Material:
▬▬▬▬▬▬

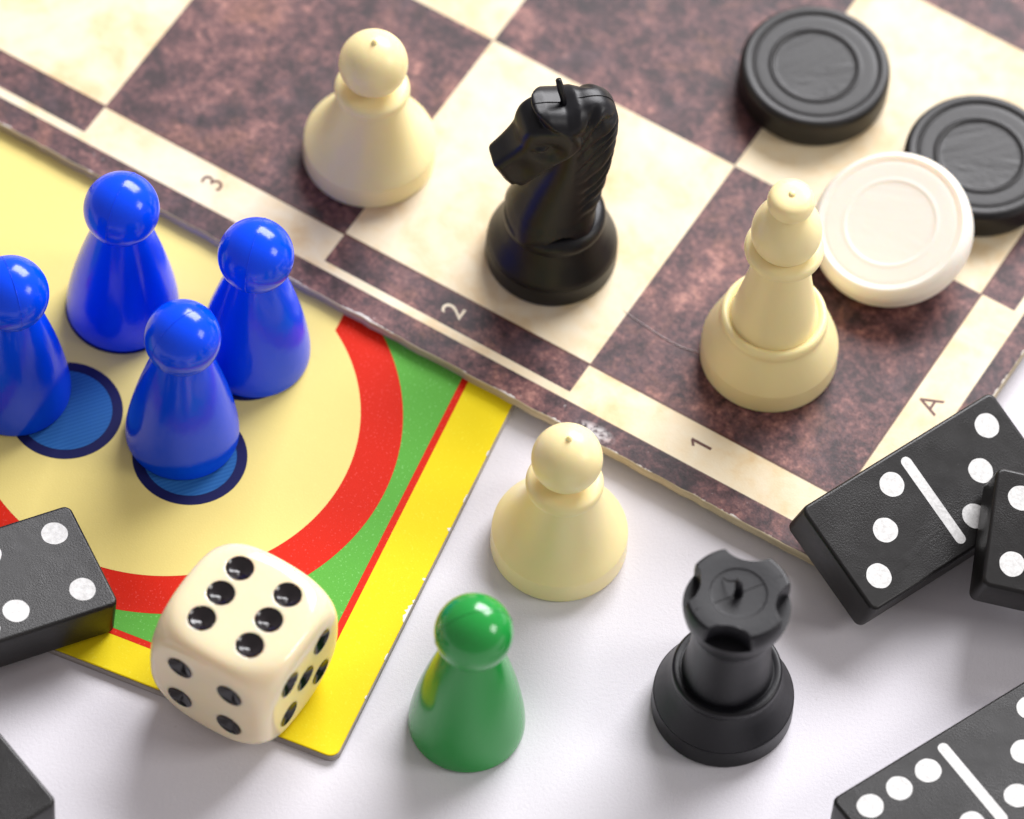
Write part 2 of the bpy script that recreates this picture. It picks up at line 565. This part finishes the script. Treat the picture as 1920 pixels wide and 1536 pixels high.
halma('halma_pawn', (-3.965, -0.53, LZ), BLUE, 40, 'front blue pawn standing on a round blue spot nearest the die', G)
halma('halma_pawn', (-6.0, 0.03, LZ), BLUE, 110, 'blue pawn cut off by the left edge of the picture', G)
halma('halma_pawn', (-0.534, -4.377, 0), GREEN, 15, 'glossy green pawn standing on the white table beside the yellow board')

# ------------------------------------------------------------------ chess pieces
IVORY = plastic('ivory_plastic', (0.99, 0.82, 0.435, 1), 0.33, 0.45, (0.13, 0.075, 0.03), 0.08, 0.0008, 20, 0.4)
BLACKP = plastic('black_plastic', (0.0032, 0.0032, 0.0052, 1), 0.40, 0, var=0.3, bump=0.0012, bscale=24, spec=0.36)

def base_runs(r, hb):
    return [[(0, 0), (r * 0.5, 0.0), (r - 0.035, 0.0)],
            [(r - 0.035, 0.0), (r - 0.010, 0.010), (r, 0.04), (r + 0.001, 0.09), (r - 0.004, hb - 0.05), (r - 0.008, hb)]]

def chess_pawn(loc, rz, label):
    e = empty('chess_pawn', loc, R(rz), label, 'chess pawn', 'cream chess pawns')
    r = 0.818
    lathe('base', base_runs(r, 0.34) + [[(r - 0.008, 0.34), (0.768, 0.395), (0.69, 0.495), (0.605, 0.63), (0.525, 0.80), (0.46, 0.99), (0.41, 1.18), (0.38, 1.33), (0.36, 1.42)]], IVORY, e)
    lathe('collar', [[(0.30, 1.27), (0.39, 1.285), (0.443, 1.32), (0.462, 1.385), (0.445, 1.45), (0.395, 1.485), (0.31, 1.495), (0.2, 1.50)]], IVORY, e)
    hd = lathe('head', [sphere_run(0.42, 1.915, -0.93, 1.0, 36)], IVORY, e, sub=1)
    lathe('sprue_nub', [[(0.048, 2.315), (0.034, 2.35), (0.020, 2.385), (0, 2.395)]], IVORY, hd, 16)
    return e
chess_pawn((0.554, -1.888, 0), 20, 'cream chess pawn standing on the white table between yellow board and chessboard')
chess_pawn((-1.779, 3.528, ZC), 80, 'cream chess pawn standing on a dark square of the chessboard near the number 3')

e = empty('chess_bishop', (3.098, 0.705, ZC), R(0), 'tall cream chess bishop standing on the dark corner square marked A and 1', 'chess bishop')
r = 0.834
lathe('base', base_runs(r, 0.335) + [[(r - 0.008, 0.335), (0.80, 0.42), (0.752, 0.56), (0.702, 0.69), (0.664, 0.775), (0.648, 0.83), (0.648, 0.88), (0.634, 0.93), (0.602, 0.958), (0.565, 0.95), (0.535, 0.925)]], IVORY, e)
lathe('stem', [[(0.555, 0.88), (0.528, 0.95), (0.490, 1.12), (0.440, 1.38), (0.388, 1.68), (0.346, 1.98), (0.325, 2.2), (0.33, 2.3)]], IVORY, e)
lathe('collar', [[(0.28, 2.215), (0.395, 2.225), (0.455, 2.26), (0.474, 2.325), (0.457, 2.388), (0.40, 2.42), (0.31, 2.44), (0.2, 2.44)]], IVORY, e)
lathe('head', [[(0.2, 2.36), (0.29, 2.39), (0.355, 2.45), (0.402, 2.55), (0.419, 2.67), (0.410, 2.79), (0.375, 2.91), (0.315, 3.02), (0.25, 3.10), (0.215, 3.15), (0.2, 3.2)]], IVORY, e)
fin = lathe('finial', [[(0.12, 3.12), (0.205, 3.15), (0.260, 3.205), (0.280, 3.28), (0.274, 3.355), (0.246, 3.408), (0.195, 3.437), (0.12, 3.448), (0.0, 3.450)]], IVORY, e)
lathe('sprue_nub', [[(0.042, 3.444), (0.036, 3.468), (0.02, 3.478), (0, 3.480)]], IVORY, fin, 16)

# rook
e = empty('chess_rook', (2.464, -4.068, 0), R(0), 'black chess rook with notched crown standing on the white table', 'chess rook')
r = 0.835
lathe('base', base_runs(r, 0.33) + [[(r - 0.012, 0.33), (0.79, 0.40), (0.735, 0.52), (0.685, 0.64), (0.65, 0.745), (0.642, 0.78)],
                                    [(0.642, 0.78), (0.650, 0.825), (0.643, 0.872), (0.622, 0.893), (0.600, 0.897), (0.57, 0.894), (0.545, 0.888), (0.50, 0.886)]], BLACKP, e)
lathe('tower', [[(0.552, 0.80), (0.536, 0.88), (0.508, 1.05), (0.480, 1.30), (0.466, 1.55), (0.464, 1.72), (0.475, 1.86)]], BLACKP, e)
def notch(r, z, a, zf=2.305):
    if z < zf - 1e-6:
        return r
    best = r
    for c in (-102, -12, 78, 168):
        d = (a - R(c) + math.pi) % (2 * math.pi) - math.pi
        dc, rho = 0.82, 0.375
        if abs(d) < 1.2 and abs(math.sin(d)) < rho / dc:
            best = min(best, dc * math.cos(d) - math.sqrt(rho * rho - (dc * math.sin(d)) ** 2))
    return best
cr = lathe('crown', [[(0.44, 1.74), (0.470, 1.83), (0.520, 1.95), (0.570, 2.08), (0.606, 2.20), (0.622, 2.304)],
                     [(0.622, 2.304), (0.622, 2.306)],
                     [(0.622, 2.306), (0.629, 2.37), (0.629, 2.46), (0.622, 2.54)],
                     [(0.622, 2.54), (0.616, 2.565), (0.600, 2.582), (0.58, 2.588)],
                     [(0.58, 2.588), (0.50, 2.589), (0.42, 2.588), (0.335, 2.586)],
                     [(0.335, 2.586), (0.325, 2.581), (0.31, 2.578), (0.2, 2.576), (0.0, 2.575)]], BLACKP, e, 240, 4, notch)
tube('sprue_nub', [(0, 0, 2.55), (0.0, 0.005, 2.64), (-0.012, 0.02, 2.75), (-0.025, 0.05, 2.80)], [0.062, 0.05, 0.045, 0.025], BLACKP, cr, 10)
tube('mould_seam', [(-0.50, -0.24, 2.588), (-0.28, -0.134, 2.578), (0.0, 0.0, 2.576), (0.28, 0.134, 2.578), (0.50, 0.24, 2.588)], [0.006] * 5, BLACKP, cr, 6)
tube('sprue_thread', [(-0.02, 0.045, 2.79), (-0.08, 0.07, 2.73), (-0.14, 0.12, 2.66), (-0.18, 0.20, 2.60)], [0.013, 0.011, 0.010, 0.006], BLACKP, cr, 6)

# knight ---------------------------------------------------------------
def poly_sd(px, pz, poly):
    P = np.array(poly, float)
    d = np.full(px.shape, 1e9)
    inside = np.zeros(px.shape, bool)
    n = len(P)
    for i in range(n):
        a, b = P[i], P[(i + 1) % n]
        ex, ez = b - a
        wx, wz = px - a[0], pz - a[1]
        tt = np.clip((wx * ex + wz * ez) / (ex * ex + ez * ez), 0, 1)
        d = np.minimum(d, (wx - ex * tt) ** 2 + (wz - ez * tt) ** 2)
        c1 = (a[1] <= pz) & (b[1] > pz) | (b[1] <= pz) & (a[1] > pz)
        xi = a[0] + (pz - a[1]) / (ez if abs(ez) > 1e-9 else 1e-9) * ex
        inside ^= c1 & (px < xi)
    d = np.sqrt(d)
    return np.where(inside, -d, d)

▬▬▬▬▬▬

Aim: Write out the material above again, word for word, minus its pictures.

Written solution:
Write part 2 of the bpy script that recreates this picture. It picks up at line 565. This part finishes the script. Treat the picture as 1920 pixels wide and 1536 pixels high.
halma('halma_pawn', (-3.965, -0.53, LZ), BLUE, 40, 'front blue pawn standing on a round blue spot nearest the die', G)
halma('halma_pawn', (-6.0, 0.03, LZ), BLUE, 110, 'blue pawn cut off by the left edge of the picture', G)
halma('halma_pawn', (-0.534, -4.377, 0), GREEN, 15, 'glossy green pawn standing on the white table beside the yellow board')

# ------------------------------------------------------------------ chess pieces
IVORY = plastic('ivory_plastic', (0.99, 0.82, 0.435, 1), 0.33, 0.45, (0.13, 0.075, 0.03), 0.08, 0.0008, 20, 0.4)
BLACKP = plastic('black_plastic', (0.0032, 0.0032, 0.0052, 1), 0.40, 0, var=0.3, bump=0.0012, bscale=24, spec=0.36)

def base_runs(r, hb):
    return [[(0, 0), (r * 0.5, 0.0), (r - 0.035, 0.0)],
            [(r - 0.035, 0.0), (r - 0.010, 0.010), (r, 0.04), (r + 0.001, 0.09), (r - 0.004, hb - 0.05), (r - 0.008, hb)]]

def chess_pawn(loc, rz, label):
    e = empty('chess_pawn', loc, R(rz), label, 'chess pawn', 'cream chess pawns')
    r = 0.818
    lathe('base', base_runs(r, 0.34) + [[(r - 0.008, 0.34), (0.768, 0.395), (0.69, 0.495), (0.605, 0.63), (0.525, 0.80), (0.46, 0.99), (0.41, 1.18), (0.38, 1.33), (0.36, 1.42)]], IVORY, e)
    lathe('collar', [[(0.30, 1.27), (0.39, 1.285), (0.443, 1.32), (0.462, 1.385), (0.445, 1.45), (0.395, 1.485), (0.31, 1.495), (0.2, 1.50)]], IVORY, e)
    hd = lathe('head', [sphere_run(0.42, 1.915, -0.93, 1.0, 36)], IVORY, e, sub=1)
    lathe('sprue_nub', [[(0.048, 2.315), (0.034, 2.35), (0.020, 2.385), (0, 2.395)]], IVORY, hd, 16)
    return e
chess_pawn((0.554, -1.888, 0), 20, 'cream chess pawn standing on the white table between yellow board and chessboard')
chess_pawn((-1.779, 3.528, ZC), 80, 'cream chess pawn standing on a dark square of the chessboard near the number 3')

e = empty('chess_bishop', (3.098, 0.705, ZC), R(0), 'tall cream chess bishop standing on the dark corner square marked A and 1', 'chess bishop')
r = 0.834
lathe('base', base_runs(r, 0.335) + [[(r - 0.008, 0.335), (0.80, 0.42), (0.752, 0.56), (0.702, 0.69), (0.664, 0.775), (0.648, 0.83), (0.648, 0.88), (0.634, 0.93), (0.602, 0.958), (0.565, 0.95), (0.535, 0.925)]], IVORY, e)
lathe('stem', [[(0.555, 0.88), (0.528, 0.95), (0.490, 1.12), (0.440, 1.38), (0.388, 1.68), (0.346, 1.98), (0.325, 2.2), (0.33, 2.3)]], IVORY, e)
lathe('collar', [[(0.28, 2.215), (0.395, 2.225), (0.455, 2.26), (0.474, 2.325), (0.457, 2.388), (0.40, 2.42), (0.31, 2.44), (0.2, 2.44)]], IVORY, e)
lathe('head', [[(0.2, 2.36), (0.29, 2.39), (0.355, 2.45), (0.402, 2.55), (0.419, 2.67), (0.410, 2.79), (0.375, 2.91), (0.315, 3.02), (0.25, 3.10), (0.215, 3.15), (0.2, 3.2)]], IVORY, e)
fin = lathe('finial', [[(0.12, 3.12), (0.205, 3.15), (0.260, 3.205), (0.280, 3.28), (0.274, 3.355), (0.246, 3.408), (0.195, 3.437), (0.12, 3.448), (0.0, 3.450)]], IVORY, e)
lathe('sprue_nub', [[(0.042, 3.444), (0.036, 3.468), (0.02, 3.478), (0, 3.480)]], IVORY, fin, 16)

# rook
e = empty('chess_rook', (2.464, -4.068, 0), R(0), 'black chess rook with notched crown standing on the white table', 'chess rook')
r = 0.835
lathe('base', base_runs(r, 0.33) + [[(r - 0.012, 0.33), (0.79, 0.40), (0.735, 0.52), (0.685, 0.64), (0.65, 0.745), (0.642, 0.78)],
                                    [(0.642, 0.78), (0.650, 0.825), (0.643, 0.872), (0.622, 0.893), (0.600, 0.897), (0.57, 0.894), (0.545, 0.888), (0.50, 0.886)]], BLACKP, e)
lathe('tower', [[(0.552, 0.80), (0.536, 0.88), (0.508, 1.05), (0.480, 1.30), (0.466, 1.55), (0.464, 1.72), (0.475, 1.86)]], BLACKP, e)
def notch(r, z, a, zf=2.305):
    if z < zf - 1e-6:
        return r
    best = r
    for c in (-102, -12, 78, 168):
        d = (a - R(c) + math.pi) % (2 * math.pi) - math.pi
        dc, rho = 0.82, 0.375
        if abs(d) < 1.2 and abs(math.sin(d)) < rho / dc:
            best = min(best, dc * math.cos(d) - math.sqrt(rho * rho - (dc * math.sin(d)) ** 2))
    return best
cr = lathe('crown', [[(0.44, 1.74), (0.470, 1.83), (0.520, 1.95), (0.570, 2.08), (0.606, 2.20), (0.622, 2.304)],
                     [(0.622, 2.304), (0.622, 2.306)],
                     [(0.622, 2.306), (0.629, 2.37), (0.629, 2.46), (0.622, 2.54)],
                     [(0.622, 2.54), (0.616, 2.565), (0.600, 2.582), (0.58, 2.588)],
                     [(0.58, 2.588), (0.50, 2.589), (0.42, 2.588), (0.335, 2.586)],
                     [(0.335, 2.586), (0.325, 2.581), (0.31, 2.578), (0.2, 2.576), (0.0, 2.575)]], BLACKP, e, 240, 4, notch)
tube('sprue_nub', [(0, 0, 2.55), (0.0, 0.005, 2.64), (-0.012, 0.02, 2.75), (-0.025, 0.05, 2.80)], [0.062, 0.05, 0.045, 0.025], BLACKP, cr, 10)
tube('mould_seam', [(-0.50, -0.24, 2.588), (-0.28, -0.134, 2.578), (0.0, 0.0, 2.576), (0.28, 0.134, 2.578), (0.50, 0.24, 2.588)], [0.006] * 5, BLACKP, cr, 6)
tube('sprue_thread', [(-0.02, 0.045, 2.79), (-0.08, 0.07, 2.73), (-0.14, 0.12, 2.66), (-0.18, 0.20, 2.60)], [0.013, 0.011, 0.010, 0.006], BLACKP, cr, 6)

# knight ---------------------------------------------------------------
def poly_sd(px, pz, poly):
    P = np.array(poly, float)
    d = np.full(px.shape, 1e9)
    inside = np.zeros(px.shape, bool)
    n = len(P)
    for i in range(n):
        a, b = P[i], P[(i + 1) % n]
        ex, ez = b - a
        wx, wz = px - a[0], pz - a[1]
        tt = np.clip((wx * ex + wz * ez) / (ex * ex + ez * ez), 0, 1)
        d = np.minimum(d, (wx - ex * tt) ** 2 + (wz - ez * tt) ** 2)
        c1 = (a[1] <= pz) & (b[1] > pz) | (b[1] <= pz) & (a[1] > pz)
        xi = a[0] + (pz - a[1]) / (ez if abs(ez) > 1e-9 else 1e-9) * ex
        inside ^= c1 & (px < xi)
    d = np.sqrt(d)
    return np.where(inside, -d, d)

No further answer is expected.